-------- DATASET EXCERPT --------

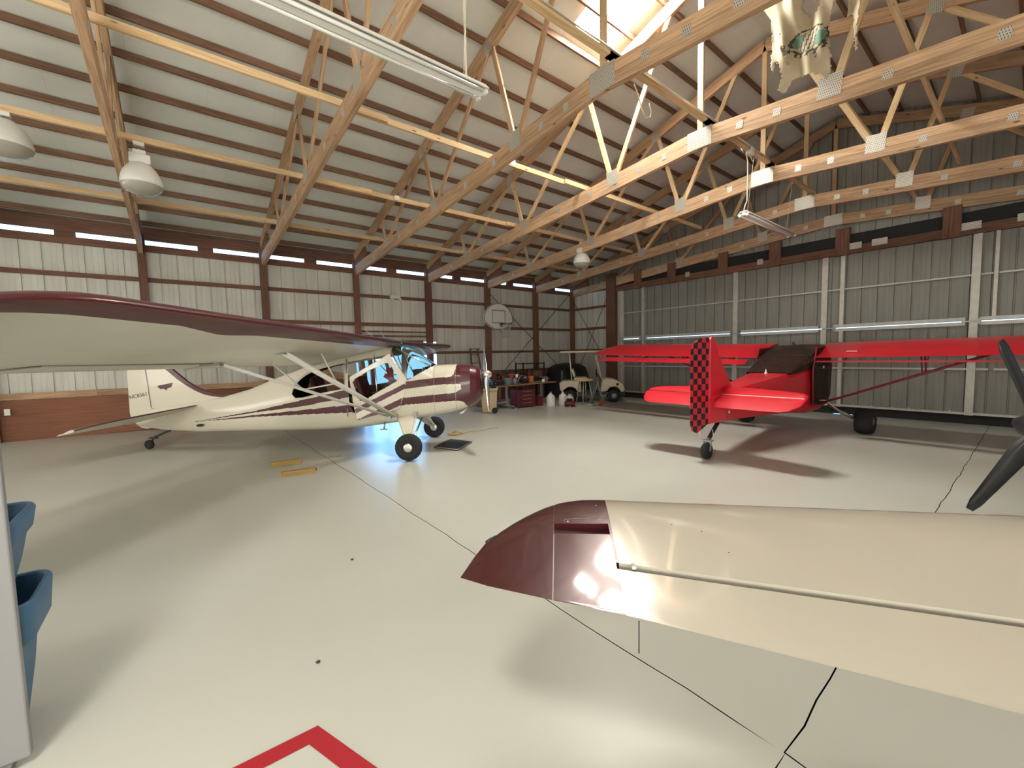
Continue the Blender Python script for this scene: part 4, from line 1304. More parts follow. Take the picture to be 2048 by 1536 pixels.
def lw_wing(sgn):
    ss = [.36, .8, 1.3, 1.8, 2.3, 2.8, 3.2, 3.45, 3.55, 3.57, 3.583, 3.595, 3.62, 3.66, 3.70, 3.74, 3.78, 3.82, 3.8522, 3.8535, 3.862, 3.90, 3.95, 4.0, 4.05, 4.10, 4.12, 4.14, 4.16, 4.175, 4.19, 4.205, 4.2175]
    def cut(s):
        """chord fraction where the fixed wing ends ahead of the aileron (1 = no aileron here)"""
        if s > 3.855: return 1.0
        lu, lz, tu, tz = lw_edges(s)
        ug = (-.428 if s > 3.60 else HG(s)[0])
        return (lu - ug) / (lu - tu)
    def chunk(ss_, f0, f1, nm, mts, par, mf):
        NC = 26
        rws = []
        for s in ss_:
            a0, a1 = f0(s), f1(s)
            up, lo = [], []
            for i in range(NC + 1):
                t = i / NC
                if a0 == 0: t = (1 - math.cos(PI * t / 2 * 1.0)) if a1 < 1 else (1 - math.cos(PI * t)) / 2
                a = lerp(a0, a1, t); u, zu, zl = lw_surf(s, a)
                up.append((u, s * sgn, zu)); lo.append((u, s * sgn, zl))
            rws.append(up[::-1] + lo)
        k = MB(); k.grid(rws, 0, True, True, matf=mf)
        n = len(rws[0]); k.face(range(n), 0); nb = len(k.v) - n; k.face([nb + j for j in range(n)], mf(len(ss_) - 2, 0, Vector(rws[-1][0])))
        o = k.build(nm, mts, par); o.data.set_sharp_from_angle(angle=R(40)); return o
    col = lambda i, j, c: 1 if abs(c.y) > 3.584 else 0
    MT = [M['pearl'], M['maroon2']]
    root = chunk([s for s in ss if s <= 3.60] , lambda s: 0, cut, 'left_wing' if sgn > 0 else 'right_wing', MT, lw, col)
    # maroon tip: ahead of the aileron notch, then the full tip outboard of the slit
    chunk([s for s in ss if 3.583 <= s <= 3.8525], lambda s: 0, lambda s: cut(max(s, 3.601)), 'wing_tip_root', MT, root, col)
    chunk([3.853] + [s for s in ss if s > 3.853], lambda s: 0, lambda s: 1.0, 'wing_tip', MT, root, col)
    gap = lambda s: cut(s) + .040 / (lw_edges(s)[0] - lw_edges(s)[2])
    ail = chunk([1.2, 1.8, 2.3, 2.8, 3.2, 3.45, 3.55, 3.595], gap, lambda s: 1.0, 'aileron', MT, root, col)
    chunk([3.596, 3.62, 3.66, 3.70, 3.74, 3.78, 3.82, 3.8495], lambda s: gap(max(s, 3.601)) + .055, lambda s: 1.0, 'aileron_horn', MT, ail, col)
    chunk([.37, .8, 1.19], gap, lambda s: 1.0, 'flap', MT, root, col)
    return root, ail
lroot, lail = lw_wing(1)
lw_wing(-1)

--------

Repeat the material above in full and exactly, omitting the pictures.

> _TASK RESULT_:
Continue the Blender Python script for this scene: part 4, from line 1304. More parts follow. Take the picture to be 2048 by 1536 pixels.
def lw_wing(sgn):
    ss = [.36, .8, 1.3, 1.8, 2.3, 2.8, 3.2, 3.45, 3.55, 3.57, 3.583, 3.595, 3.62, 3.66, 3.70, 3.74, 3.78, 3.82, 3.8522, 3.8535, 3.862, 3.90, 3.95, 4.0, 4.05, 4.10, 4.12, 4.14, 4.16, 4.175, 4.19, 4.205, 4.2175]
    def cut(s):
        """chord fraction where the fixed wing ends ahead of the aileron (1 = no aileron here)"""
        if s > 3.855: return 1.0
        lu, lz, tu, tz = lw_edges(s)
        ug = (-.428 if s > 3.60 else HG(s)[0])
        return (lu - ug) / (lu - tu)
    def chunk(ss_, f0, f1, nm, mts, par, mf):
        NC = 26
        rws = []
        for s in ss_:
            a0, a1 = f0(s), f1(s)
            up, lo = [], []
            for i in range(NC + 1):
                t = i / NC
                if a0 == 0: t = (1 - math.cos(PI * t / 2 * 1.0)) if a1 < 1 else (1 - math.cos(PI * t)) / 2
                a = lerp(a0, a1, t); u, zu, zl = lw_surf(s, a)
                up.append((u, s * sgn, zu)); lo.append((u, s * sgn, zl))
            rws.append(up[::-1] + lo)
        k = MB(); k.grid(rws, 0, True, True, matf=mf)
        n = len(rws[0]); k.face(range(n), 0); nb = len(k.v) - n; k.face([nb + j for j in range(n)], mf(len(ss_) - 2, 0, Vector(rws[-1][0])))
        o = k.build(nm, mts, par); o.data.set_sharp_from_angle(angle=R(40)); return o
    col = lambda i, j, c: 1 if abs(c.y) > 3.584 else 0
    MT = [M['pearl'], M['maroon2']]
    root = chunk([s for s in ss if s <= 3.60] , lambda s: 0, cut, 'left_wing' if sgn > 0 else 'right_wing', MT, lw, col)
    # maroon tip: ahead of the aileron notch, then the full tip outboard of the slit
    chunk([s for s in ss if 3.583 <= s <= 3.8525], lambda s: 0, lambda s: cut(max(s, 3.601)), 'wing_tip_root', MT, root, col)
    chunk([3.853] + [s for s in ss if s > 3.853], lambda s: 0, lambda s: 1.0, 'wing_tip', MT, root, col)
    gap = lambda s: cut(s) + .040 / (lw_edges(s)[0] - lw_edges(s)[2])
    ail = chunk([1.2, 1.8, 2.3, 2.8, 3.2, 3.45, 3.55, 3.595], gap, lambda s: 1.0, 'aileron', MT, root, col)
    chunk([3.596, 3.62, 3.66, 3.70, 3.74, 3.78, 3.82, 3.8495], lambda s: gap(max(s, 3.601)) + .055, lambda s: 1.0, 'aileron_horn', MT, ail, col)
    chunk([.37, .8, 1.19], gap, lambda s: 1.0, 'flap', MT, root, col)
    return root, ail
lroot, lail = lw_wing(1)
lw_wing(-1)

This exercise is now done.